#### The records ####

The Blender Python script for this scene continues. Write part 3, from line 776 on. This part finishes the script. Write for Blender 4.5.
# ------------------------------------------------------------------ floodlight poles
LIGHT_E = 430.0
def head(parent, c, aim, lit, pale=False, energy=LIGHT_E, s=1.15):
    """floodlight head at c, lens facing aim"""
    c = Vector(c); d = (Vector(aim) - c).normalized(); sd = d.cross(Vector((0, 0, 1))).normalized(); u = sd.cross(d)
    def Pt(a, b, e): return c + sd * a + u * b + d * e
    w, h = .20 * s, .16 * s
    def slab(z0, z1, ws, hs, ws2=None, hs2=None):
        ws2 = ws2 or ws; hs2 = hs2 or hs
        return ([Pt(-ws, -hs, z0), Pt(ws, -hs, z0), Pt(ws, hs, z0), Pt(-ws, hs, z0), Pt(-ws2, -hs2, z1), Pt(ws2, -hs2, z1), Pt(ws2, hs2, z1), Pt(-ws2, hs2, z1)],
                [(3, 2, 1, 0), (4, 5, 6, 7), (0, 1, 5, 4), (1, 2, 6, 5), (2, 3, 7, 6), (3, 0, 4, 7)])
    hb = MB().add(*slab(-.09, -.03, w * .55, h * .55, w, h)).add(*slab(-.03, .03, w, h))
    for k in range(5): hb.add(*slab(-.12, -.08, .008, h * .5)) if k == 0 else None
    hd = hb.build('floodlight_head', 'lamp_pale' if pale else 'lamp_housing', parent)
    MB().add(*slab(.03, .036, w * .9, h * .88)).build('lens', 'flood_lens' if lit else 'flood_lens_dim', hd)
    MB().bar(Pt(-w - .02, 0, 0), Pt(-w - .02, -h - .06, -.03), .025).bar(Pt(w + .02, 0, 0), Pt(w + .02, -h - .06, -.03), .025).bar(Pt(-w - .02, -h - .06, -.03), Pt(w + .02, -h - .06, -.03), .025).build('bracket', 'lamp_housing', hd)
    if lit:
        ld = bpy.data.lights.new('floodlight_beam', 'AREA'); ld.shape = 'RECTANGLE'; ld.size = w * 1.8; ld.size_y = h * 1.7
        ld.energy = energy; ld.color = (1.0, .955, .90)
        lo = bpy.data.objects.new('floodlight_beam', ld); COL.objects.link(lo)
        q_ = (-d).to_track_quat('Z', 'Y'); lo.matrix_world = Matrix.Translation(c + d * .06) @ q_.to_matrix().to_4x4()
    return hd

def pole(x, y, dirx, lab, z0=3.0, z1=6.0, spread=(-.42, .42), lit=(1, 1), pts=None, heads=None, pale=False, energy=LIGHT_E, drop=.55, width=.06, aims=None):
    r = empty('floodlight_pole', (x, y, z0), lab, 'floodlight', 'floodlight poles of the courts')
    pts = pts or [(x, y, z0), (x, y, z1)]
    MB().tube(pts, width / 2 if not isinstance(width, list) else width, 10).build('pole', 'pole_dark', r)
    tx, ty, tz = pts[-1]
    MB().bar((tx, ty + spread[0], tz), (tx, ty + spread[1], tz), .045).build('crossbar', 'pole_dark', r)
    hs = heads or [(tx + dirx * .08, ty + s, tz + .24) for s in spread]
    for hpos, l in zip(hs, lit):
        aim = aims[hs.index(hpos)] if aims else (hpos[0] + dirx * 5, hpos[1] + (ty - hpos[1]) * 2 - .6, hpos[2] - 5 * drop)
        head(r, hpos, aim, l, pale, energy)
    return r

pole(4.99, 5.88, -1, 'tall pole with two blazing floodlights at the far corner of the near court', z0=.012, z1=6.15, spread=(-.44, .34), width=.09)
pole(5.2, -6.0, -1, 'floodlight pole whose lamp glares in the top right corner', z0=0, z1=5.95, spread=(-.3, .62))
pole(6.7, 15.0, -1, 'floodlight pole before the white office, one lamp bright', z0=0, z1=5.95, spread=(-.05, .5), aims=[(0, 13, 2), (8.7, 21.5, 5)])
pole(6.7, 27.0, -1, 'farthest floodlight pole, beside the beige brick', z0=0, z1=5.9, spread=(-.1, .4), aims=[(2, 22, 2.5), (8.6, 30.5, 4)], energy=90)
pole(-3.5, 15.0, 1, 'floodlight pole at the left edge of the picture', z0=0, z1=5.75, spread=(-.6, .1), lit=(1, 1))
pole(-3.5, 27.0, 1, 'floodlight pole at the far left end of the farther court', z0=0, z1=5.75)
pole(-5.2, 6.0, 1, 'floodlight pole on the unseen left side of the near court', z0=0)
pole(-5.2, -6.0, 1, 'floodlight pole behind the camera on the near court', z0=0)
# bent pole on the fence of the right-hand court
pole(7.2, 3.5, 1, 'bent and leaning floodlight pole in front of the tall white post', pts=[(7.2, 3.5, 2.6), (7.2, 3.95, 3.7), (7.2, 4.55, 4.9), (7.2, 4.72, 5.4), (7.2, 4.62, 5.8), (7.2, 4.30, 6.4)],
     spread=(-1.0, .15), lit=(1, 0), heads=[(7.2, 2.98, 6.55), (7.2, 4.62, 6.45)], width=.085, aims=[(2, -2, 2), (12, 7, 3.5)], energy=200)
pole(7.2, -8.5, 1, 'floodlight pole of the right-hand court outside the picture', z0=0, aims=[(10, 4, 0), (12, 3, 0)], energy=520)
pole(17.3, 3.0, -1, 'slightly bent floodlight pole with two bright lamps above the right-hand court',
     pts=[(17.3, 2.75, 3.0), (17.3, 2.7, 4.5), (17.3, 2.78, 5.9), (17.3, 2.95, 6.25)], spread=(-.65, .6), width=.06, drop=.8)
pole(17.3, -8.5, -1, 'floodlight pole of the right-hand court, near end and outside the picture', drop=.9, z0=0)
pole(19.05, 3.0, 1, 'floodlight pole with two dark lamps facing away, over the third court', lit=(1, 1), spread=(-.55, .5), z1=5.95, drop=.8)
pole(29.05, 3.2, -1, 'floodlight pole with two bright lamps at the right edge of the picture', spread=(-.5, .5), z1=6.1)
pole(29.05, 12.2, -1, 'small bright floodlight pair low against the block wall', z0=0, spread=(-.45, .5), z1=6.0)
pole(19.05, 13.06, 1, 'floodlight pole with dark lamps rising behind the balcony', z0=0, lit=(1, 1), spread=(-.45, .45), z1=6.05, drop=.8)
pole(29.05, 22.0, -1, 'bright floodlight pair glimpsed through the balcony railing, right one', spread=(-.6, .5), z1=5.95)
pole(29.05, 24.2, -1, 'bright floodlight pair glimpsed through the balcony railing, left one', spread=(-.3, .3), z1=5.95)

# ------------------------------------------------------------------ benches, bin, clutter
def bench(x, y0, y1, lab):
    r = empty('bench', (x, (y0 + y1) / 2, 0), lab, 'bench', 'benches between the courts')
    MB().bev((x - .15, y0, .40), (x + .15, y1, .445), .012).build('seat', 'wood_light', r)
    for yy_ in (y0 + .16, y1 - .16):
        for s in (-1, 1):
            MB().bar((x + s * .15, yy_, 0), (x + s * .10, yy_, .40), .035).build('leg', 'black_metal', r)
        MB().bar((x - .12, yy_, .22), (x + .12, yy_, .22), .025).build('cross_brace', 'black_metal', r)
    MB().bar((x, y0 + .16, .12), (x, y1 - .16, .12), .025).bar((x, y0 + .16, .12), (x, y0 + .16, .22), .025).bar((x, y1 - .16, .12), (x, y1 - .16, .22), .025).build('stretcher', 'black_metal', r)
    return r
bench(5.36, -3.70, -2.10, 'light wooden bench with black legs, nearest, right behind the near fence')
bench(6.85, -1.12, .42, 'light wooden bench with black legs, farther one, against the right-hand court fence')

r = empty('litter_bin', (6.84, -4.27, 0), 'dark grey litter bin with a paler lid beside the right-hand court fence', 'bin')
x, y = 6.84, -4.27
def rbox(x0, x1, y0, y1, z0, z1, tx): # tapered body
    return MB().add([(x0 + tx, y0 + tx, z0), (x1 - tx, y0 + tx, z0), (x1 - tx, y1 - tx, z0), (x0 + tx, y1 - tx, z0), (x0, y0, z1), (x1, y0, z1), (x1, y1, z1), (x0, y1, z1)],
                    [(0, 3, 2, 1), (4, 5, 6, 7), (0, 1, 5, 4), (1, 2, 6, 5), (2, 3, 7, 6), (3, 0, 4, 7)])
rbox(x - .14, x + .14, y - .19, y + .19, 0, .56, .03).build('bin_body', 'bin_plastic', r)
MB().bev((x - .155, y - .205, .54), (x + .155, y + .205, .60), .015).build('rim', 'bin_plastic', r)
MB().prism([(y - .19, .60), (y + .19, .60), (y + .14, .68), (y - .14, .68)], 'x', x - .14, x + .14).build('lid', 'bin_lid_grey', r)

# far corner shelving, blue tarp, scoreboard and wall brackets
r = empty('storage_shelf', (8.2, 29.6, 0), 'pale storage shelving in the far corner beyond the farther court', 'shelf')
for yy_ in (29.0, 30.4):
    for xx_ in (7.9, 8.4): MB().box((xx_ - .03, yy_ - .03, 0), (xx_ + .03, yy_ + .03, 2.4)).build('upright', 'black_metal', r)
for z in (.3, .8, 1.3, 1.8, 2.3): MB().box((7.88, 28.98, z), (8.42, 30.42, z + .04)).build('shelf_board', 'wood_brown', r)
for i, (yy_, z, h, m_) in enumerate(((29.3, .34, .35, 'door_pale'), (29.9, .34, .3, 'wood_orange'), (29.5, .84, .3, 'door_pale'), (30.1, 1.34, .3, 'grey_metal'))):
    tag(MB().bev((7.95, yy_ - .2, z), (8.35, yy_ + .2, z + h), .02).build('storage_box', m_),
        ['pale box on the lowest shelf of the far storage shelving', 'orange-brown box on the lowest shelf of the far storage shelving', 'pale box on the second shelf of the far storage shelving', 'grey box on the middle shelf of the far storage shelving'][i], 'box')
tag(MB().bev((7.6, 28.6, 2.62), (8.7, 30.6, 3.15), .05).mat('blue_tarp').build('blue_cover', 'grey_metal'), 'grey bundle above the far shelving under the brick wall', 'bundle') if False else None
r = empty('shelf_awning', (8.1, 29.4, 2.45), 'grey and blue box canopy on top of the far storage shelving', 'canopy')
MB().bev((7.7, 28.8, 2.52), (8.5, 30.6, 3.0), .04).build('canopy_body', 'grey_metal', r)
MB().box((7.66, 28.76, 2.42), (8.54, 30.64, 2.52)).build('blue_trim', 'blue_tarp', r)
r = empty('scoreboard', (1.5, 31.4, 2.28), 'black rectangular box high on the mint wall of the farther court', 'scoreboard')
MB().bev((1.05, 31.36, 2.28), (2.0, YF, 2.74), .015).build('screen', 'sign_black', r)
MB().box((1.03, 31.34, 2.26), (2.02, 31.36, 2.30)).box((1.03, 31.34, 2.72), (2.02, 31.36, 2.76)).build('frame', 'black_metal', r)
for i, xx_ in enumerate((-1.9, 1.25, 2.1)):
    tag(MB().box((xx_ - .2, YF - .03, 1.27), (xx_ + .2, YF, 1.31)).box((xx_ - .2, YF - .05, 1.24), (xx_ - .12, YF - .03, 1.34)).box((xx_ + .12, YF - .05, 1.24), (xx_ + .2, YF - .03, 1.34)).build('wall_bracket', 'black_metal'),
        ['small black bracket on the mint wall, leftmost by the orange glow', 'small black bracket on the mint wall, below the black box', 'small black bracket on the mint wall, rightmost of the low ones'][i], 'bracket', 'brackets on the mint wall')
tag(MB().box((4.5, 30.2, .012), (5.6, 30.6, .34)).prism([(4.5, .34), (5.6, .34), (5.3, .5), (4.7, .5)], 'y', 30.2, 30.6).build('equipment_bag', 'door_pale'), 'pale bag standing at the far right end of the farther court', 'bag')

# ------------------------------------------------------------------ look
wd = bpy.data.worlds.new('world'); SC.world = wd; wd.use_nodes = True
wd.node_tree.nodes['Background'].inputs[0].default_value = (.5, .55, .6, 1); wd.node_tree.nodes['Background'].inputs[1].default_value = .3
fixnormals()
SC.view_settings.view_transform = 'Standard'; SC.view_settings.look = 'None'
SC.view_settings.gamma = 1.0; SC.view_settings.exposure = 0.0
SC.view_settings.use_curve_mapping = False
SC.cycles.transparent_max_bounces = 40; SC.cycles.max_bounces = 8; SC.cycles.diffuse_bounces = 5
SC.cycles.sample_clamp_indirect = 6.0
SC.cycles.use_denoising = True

####
#### The records ####

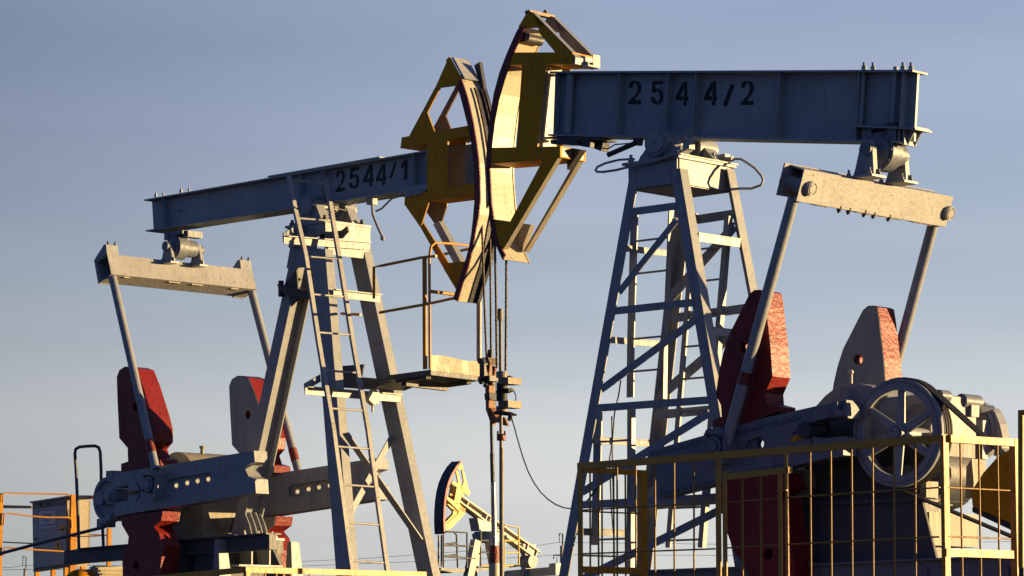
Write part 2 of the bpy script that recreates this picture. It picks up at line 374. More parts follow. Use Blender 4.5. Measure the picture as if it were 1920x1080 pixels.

####
#### The records ####

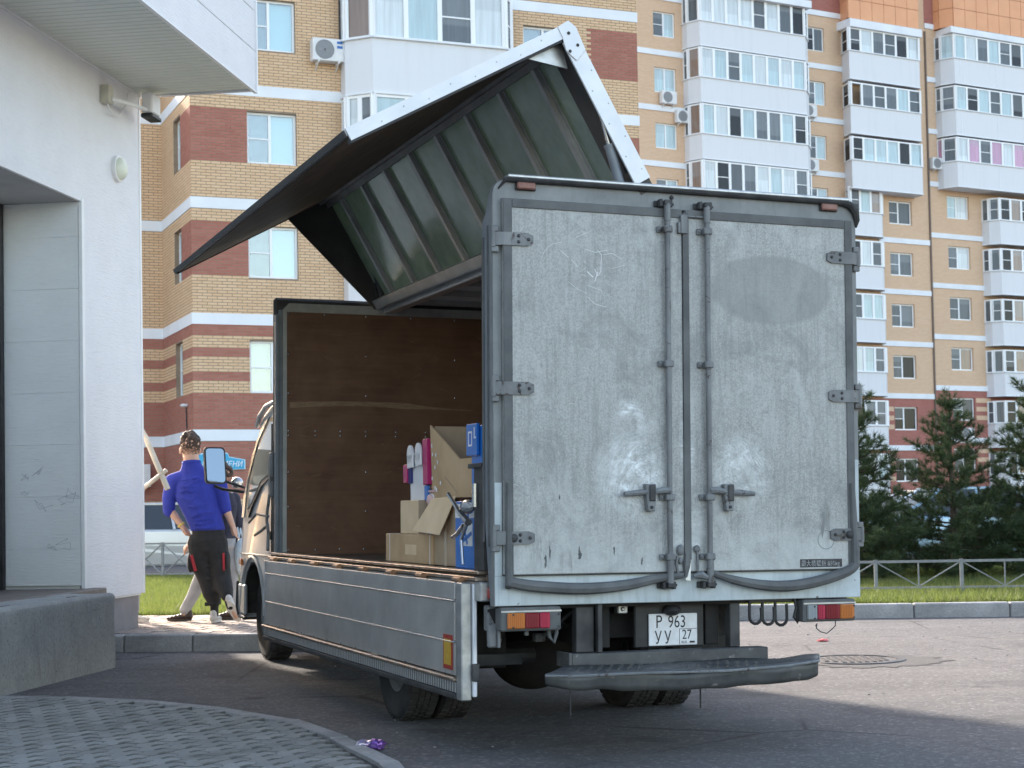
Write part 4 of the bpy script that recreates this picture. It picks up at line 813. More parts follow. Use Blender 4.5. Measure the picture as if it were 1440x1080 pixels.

####

**Task brief:**
How many of the lines above hold "Blender"? Answer with only the number.

**Response to the exercise:**
3